“Again the cannon from Cahors were fired, and the balls tore through a file of infantry near the king....

“‘Oh!’ cried M. de Turenne, ‘the siege of the city is over, Vezin.’ And as he spoke he fired at him and wounded him in the arm....

“‘You are wrong, Turenne,’ cried M. de Vezin; ‘there are twenty sieges in Cahors; so, if one is over, there are nineteen to come.’

“M. de Vezin defended himself during five days and nights from street to street and from house to house. Luckily for the rising fortunes of Henri of Navarre, he had counted too much on the walls and garrison of Cahors, and had neglected to send to M. de Biron....

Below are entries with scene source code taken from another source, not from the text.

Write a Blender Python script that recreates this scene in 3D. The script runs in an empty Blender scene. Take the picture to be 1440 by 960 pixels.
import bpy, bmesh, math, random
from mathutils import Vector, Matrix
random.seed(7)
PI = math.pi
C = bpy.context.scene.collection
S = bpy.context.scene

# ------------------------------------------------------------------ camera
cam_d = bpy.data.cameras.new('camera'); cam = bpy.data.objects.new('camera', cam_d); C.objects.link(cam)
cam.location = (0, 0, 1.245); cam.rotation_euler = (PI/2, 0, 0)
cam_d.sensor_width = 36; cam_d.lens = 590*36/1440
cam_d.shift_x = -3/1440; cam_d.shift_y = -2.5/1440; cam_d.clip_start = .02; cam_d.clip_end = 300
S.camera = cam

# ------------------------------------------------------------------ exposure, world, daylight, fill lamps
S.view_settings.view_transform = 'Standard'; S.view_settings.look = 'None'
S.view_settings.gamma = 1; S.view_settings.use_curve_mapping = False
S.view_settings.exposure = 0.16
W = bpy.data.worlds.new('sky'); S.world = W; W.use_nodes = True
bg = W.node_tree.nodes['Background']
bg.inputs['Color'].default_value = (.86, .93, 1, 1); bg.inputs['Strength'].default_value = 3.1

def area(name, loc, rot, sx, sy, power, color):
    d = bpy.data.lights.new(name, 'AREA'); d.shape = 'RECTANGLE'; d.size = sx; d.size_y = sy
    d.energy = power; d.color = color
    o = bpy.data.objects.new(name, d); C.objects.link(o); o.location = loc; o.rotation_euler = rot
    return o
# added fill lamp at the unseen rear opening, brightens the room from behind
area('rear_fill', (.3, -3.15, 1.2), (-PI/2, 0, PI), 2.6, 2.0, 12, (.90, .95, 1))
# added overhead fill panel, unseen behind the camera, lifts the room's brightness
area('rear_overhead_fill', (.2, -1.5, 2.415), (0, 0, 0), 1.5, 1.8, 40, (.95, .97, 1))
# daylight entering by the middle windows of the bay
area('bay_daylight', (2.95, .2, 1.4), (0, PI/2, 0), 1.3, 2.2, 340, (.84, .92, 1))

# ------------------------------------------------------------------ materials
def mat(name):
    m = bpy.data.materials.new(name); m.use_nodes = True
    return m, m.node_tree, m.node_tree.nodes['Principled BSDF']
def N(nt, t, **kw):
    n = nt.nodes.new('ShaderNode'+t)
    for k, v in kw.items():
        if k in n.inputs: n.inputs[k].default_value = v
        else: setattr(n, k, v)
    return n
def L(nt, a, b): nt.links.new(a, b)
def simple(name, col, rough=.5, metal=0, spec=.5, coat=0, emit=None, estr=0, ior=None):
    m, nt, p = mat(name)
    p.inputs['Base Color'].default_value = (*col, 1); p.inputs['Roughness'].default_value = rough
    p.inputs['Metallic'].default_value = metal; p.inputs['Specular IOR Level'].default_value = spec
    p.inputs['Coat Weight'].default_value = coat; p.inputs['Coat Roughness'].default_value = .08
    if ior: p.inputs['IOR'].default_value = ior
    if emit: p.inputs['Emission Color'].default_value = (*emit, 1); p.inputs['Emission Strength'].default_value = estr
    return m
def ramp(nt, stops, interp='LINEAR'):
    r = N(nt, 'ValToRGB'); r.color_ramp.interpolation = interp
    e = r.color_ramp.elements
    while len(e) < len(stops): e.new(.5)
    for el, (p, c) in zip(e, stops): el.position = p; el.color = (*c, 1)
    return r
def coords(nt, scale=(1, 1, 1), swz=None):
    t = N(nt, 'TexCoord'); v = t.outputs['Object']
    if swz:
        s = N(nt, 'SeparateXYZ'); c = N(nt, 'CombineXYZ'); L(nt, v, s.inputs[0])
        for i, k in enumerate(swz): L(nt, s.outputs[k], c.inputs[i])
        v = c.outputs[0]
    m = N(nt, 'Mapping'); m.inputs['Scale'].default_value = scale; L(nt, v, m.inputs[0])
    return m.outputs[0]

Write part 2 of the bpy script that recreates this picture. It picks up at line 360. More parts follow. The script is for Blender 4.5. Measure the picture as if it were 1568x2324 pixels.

“During these five days and nights, Henri commanded like a captain and fought like a soldier, slept with his head on a stone, and awoke sword in hand. Each day they conquered a street or a square, which each night the garrison tried to retake. On the fourth night the enemy seemed willing to give some rest to the Protestant army. Then it was Henri who attacked in his turn. He forced an intrenched position, but it cost him seven hundred men. M. de Turenne and nearly all the officers were wounded, but the king remained untouched.”


The Pyrenean city of Pau is more than once referred to by Dumas in the Valois romances, as was but natural, considering that its ancient château was the berceau of that Prince of Béarn who later married the intriguing Marguerite, and became ultimately Henri IV.

This fine old structure—almost the only really splendid historical monument of the city—had for long been the residence of the Kings of Navarre; was rebuilt in the fourteenth century by the brilliant Gaston Phœbus; and enlarged and luxuriously embellished by the beautiful Marguerite herself in the sixteenth century, after she had become la femme de Henri d’Albert, as her spouse was then known.

As might be expected, Dumas was exceedingly familiar with the suburban topography of Paris, and made frequent use of it in his novels.

It is in “The Count of Monte Cristo,” however, that this intimacy is best shown; possibly for the reason that therein he dealt with times less remote than those of the court romances of the “Valois” and the “Capets.”